* What you need to do:
Begin with the first line of the listing and quote every line through the one containing "return Vector((0, 0, H)) + d * ((z"; give only those lines.

--- start Given information ---

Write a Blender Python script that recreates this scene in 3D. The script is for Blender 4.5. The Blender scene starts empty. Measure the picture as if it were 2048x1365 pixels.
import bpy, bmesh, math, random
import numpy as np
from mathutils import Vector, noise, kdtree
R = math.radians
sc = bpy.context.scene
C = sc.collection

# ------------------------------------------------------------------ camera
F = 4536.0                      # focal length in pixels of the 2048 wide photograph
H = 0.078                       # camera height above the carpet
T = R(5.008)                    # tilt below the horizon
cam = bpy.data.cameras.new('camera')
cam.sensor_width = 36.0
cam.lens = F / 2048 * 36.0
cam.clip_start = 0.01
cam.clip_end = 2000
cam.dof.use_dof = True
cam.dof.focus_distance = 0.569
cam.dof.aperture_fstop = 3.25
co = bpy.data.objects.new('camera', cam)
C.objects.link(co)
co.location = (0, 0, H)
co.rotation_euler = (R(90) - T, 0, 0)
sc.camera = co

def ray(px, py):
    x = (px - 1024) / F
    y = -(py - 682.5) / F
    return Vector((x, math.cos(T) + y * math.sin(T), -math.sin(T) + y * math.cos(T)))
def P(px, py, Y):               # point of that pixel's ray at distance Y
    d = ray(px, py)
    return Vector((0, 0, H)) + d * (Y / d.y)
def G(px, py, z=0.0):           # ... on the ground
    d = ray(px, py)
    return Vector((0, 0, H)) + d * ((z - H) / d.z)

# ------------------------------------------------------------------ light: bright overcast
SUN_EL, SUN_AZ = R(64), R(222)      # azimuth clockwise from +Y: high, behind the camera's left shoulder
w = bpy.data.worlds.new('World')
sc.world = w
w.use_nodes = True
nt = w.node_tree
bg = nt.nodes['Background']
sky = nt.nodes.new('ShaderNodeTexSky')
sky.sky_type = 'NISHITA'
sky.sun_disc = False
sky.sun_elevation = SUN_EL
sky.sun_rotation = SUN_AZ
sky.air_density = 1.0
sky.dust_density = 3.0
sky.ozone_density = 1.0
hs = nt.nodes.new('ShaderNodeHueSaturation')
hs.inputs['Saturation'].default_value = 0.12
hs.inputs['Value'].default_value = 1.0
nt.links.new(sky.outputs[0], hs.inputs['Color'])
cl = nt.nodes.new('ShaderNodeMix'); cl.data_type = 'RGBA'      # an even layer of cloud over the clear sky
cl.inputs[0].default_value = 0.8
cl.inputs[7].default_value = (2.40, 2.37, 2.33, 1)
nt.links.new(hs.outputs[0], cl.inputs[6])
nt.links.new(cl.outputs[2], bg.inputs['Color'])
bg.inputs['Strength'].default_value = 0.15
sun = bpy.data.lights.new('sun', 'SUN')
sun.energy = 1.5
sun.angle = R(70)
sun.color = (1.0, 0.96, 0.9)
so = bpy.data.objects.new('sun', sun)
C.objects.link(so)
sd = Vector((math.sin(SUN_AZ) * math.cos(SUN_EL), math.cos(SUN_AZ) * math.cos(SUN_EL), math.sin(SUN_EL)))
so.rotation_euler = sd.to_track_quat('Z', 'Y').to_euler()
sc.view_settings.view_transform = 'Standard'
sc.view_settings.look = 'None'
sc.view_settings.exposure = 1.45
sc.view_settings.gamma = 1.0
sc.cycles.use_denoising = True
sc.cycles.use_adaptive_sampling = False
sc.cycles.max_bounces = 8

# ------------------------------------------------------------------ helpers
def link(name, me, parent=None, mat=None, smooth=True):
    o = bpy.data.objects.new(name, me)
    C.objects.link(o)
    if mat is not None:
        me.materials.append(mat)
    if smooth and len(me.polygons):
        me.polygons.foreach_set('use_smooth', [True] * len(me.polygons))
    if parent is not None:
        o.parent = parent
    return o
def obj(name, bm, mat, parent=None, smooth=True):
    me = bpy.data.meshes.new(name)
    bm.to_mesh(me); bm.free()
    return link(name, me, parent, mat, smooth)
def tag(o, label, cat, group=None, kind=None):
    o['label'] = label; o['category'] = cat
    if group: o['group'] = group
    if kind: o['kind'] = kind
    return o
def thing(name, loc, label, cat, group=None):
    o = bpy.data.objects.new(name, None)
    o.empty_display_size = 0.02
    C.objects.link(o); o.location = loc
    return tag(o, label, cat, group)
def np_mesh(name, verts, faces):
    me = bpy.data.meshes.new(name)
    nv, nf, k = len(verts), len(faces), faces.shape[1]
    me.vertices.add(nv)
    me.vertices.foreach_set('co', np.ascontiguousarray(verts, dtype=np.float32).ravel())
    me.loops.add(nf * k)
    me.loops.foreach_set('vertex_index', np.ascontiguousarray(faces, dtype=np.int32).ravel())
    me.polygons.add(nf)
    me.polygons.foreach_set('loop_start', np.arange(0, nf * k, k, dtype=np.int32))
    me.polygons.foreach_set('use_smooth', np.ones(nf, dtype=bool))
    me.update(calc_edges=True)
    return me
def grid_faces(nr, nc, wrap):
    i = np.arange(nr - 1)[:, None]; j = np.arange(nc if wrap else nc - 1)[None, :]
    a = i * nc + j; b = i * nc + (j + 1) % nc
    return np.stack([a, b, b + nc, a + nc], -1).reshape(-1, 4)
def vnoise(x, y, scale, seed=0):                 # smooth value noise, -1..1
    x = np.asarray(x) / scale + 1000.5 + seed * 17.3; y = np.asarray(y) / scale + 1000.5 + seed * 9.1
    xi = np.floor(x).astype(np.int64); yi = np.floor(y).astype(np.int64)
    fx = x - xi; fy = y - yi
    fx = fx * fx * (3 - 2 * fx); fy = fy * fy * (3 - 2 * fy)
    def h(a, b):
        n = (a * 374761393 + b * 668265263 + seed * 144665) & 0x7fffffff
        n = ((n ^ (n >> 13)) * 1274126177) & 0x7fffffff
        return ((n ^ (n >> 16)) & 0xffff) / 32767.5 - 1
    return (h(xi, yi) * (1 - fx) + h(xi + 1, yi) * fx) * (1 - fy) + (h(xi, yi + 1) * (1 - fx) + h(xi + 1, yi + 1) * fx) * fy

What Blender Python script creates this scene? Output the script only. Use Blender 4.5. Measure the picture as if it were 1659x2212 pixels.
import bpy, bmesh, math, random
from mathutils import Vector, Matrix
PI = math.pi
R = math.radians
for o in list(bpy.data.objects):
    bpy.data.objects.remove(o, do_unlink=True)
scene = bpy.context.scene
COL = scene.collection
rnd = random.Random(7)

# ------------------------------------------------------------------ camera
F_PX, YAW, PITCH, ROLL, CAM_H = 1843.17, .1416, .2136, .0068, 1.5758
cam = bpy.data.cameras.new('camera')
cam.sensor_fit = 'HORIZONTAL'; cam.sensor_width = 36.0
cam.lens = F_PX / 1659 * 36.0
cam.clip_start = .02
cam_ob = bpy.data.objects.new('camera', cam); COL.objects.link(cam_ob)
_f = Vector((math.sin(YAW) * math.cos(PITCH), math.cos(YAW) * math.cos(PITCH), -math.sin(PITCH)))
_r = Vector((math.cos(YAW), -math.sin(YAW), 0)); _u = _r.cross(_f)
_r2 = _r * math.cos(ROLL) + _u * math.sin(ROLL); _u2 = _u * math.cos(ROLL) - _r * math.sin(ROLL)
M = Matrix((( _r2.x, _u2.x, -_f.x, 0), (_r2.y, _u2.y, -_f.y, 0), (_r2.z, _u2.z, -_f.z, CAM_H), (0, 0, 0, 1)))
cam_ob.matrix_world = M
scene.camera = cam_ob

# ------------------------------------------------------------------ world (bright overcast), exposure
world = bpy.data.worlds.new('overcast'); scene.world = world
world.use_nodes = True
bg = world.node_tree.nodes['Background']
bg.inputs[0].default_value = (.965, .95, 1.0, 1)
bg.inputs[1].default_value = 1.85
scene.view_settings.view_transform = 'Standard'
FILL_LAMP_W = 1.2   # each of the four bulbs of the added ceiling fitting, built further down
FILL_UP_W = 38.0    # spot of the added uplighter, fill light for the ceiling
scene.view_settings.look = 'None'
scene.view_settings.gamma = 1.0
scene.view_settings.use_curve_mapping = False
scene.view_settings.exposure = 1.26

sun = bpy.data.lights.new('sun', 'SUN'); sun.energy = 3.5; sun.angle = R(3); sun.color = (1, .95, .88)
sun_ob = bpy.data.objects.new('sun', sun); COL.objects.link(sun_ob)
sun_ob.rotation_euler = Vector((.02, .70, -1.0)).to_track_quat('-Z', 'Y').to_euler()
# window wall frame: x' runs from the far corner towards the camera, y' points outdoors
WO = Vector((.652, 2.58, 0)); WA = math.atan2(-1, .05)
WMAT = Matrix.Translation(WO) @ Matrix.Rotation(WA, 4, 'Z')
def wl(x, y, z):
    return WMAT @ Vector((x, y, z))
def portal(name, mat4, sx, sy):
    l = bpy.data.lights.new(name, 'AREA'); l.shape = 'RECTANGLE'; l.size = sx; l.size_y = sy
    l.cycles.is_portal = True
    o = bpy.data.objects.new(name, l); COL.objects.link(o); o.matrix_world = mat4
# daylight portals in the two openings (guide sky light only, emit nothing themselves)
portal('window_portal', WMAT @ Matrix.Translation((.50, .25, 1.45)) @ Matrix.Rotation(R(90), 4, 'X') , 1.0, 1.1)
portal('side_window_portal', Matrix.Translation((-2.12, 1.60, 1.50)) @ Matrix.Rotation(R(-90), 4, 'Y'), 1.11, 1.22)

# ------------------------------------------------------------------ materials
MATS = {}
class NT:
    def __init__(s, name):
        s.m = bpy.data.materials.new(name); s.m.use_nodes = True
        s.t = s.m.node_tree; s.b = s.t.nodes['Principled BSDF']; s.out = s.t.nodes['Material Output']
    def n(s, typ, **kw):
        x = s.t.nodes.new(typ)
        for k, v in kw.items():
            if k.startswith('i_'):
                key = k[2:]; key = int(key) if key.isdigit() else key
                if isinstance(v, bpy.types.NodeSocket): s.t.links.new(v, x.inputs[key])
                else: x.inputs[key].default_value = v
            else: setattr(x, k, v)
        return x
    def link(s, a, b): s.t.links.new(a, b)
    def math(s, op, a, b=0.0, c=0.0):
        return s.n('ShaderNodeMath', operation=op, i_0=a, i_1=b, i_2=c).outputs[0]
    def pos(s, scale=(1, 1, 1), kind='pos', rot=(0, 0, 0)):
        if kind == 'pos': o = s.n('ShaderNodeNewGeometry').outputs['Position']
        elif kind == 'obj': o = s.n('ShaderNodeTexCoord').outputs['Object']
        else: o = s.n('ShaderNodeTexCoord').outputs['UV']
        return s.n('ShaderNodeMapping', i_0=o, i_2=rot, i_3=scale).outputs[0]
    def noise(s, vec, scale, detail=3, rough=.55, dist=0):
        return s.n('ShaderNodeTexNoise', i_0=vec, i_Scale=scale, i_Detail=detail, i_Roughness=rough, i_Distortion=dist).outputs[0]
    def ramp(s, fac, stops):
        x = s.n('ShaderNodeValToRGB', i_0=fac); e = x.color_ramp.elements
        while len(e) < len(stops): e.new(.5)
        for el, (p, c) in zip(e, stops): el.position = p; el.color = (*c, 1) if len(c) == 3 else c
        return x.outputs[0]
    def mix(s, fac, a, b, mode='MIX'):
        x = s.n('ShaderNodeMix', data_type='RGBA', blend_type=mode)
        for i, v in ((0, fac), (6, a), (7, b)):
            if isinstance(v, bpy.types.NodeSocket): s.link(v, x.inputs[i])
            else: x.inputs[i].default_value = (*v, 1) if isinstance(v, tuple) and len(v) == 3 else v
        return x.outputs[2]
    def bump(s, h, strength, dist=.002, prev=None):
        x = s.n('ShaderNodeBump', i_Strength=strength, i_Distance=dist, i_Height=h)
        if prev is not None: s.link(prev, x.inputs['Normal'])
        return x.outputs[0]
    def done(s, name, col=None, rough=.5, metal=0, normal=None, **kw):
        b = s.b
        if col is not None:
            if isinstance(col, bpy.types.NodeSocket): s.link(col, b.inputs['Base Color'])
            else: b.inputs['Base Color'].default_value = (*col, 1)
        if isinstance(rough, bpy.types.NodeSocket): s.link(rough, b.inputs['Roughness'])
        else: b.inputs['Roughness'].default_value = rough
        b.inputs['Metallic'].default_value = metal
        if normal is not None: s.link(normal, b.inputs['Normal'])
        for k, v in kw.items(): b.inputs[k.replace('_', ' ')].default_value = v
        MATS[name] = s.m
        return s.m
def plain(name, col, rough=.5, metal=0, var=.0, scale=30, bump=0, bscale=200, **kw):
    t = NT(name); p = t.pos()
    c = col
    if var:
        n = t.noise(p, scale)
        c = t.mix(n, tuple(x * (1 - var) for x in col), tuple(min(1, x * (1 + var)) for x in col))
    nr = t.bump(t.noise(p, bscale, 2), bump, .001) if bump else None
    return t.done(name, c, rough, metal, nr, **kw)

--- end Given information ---

* Answer to this task:
Write a Blender Python script that recreates this scene in 3D. The script is for Blender 4.5. The Blender scene starts empty. Measure the picture as if it were 2048x1365 pixels.
import bpy, bmesh, math, random
import numpy as np
from mathutils import Vector, noise, kdtree
R = math.radians
sc = bpy.context.scene
C = sc.collection

# ------------------------------------------------------------------ camera
F = 4536.0                      # focal length in pixels of the 2048 wide photograph
H = 0.078                       # camera height above the carpet
T = R(5.008)                    # tilt below the horizon
cam = bpy.data.cameras.new('camera')
cam.sensor_width = 36.0
cam.lens = F / 2048 * 36.0
cam.clip_start = 0.01
cam.clip_end = 2000
cam.dof.use_dof = True
cam.dof.focus_distance = 0.569
cam.dof.aperture_fstop = 3.25
co = bpy.data.objects.new('camera', cam)
C.objects.link(co)
co.location = (0, 0, H)
co.rotation_euler = (R(90) - T, 0, 0)
sc.camera = co

def ray(px, py):
    x = (px - 1024) / F
    y = -(py - 682.5) / F
    return Vector((x, math.cos(T) + y * math.sin(T), -math.sin(T) + y * math.cos(T)))
def P(px, py, Y):               # point of that pixel's ray at distance Y
    d = ray(px, py)
    return Vector((0, 0, H)) + d * (Y / d.y)
def G(px, py, z=0.0):           # ... on the ground
    d = ray(px, py)
    return Vector((0, 0, H)) + d * ((z - H) / d.z)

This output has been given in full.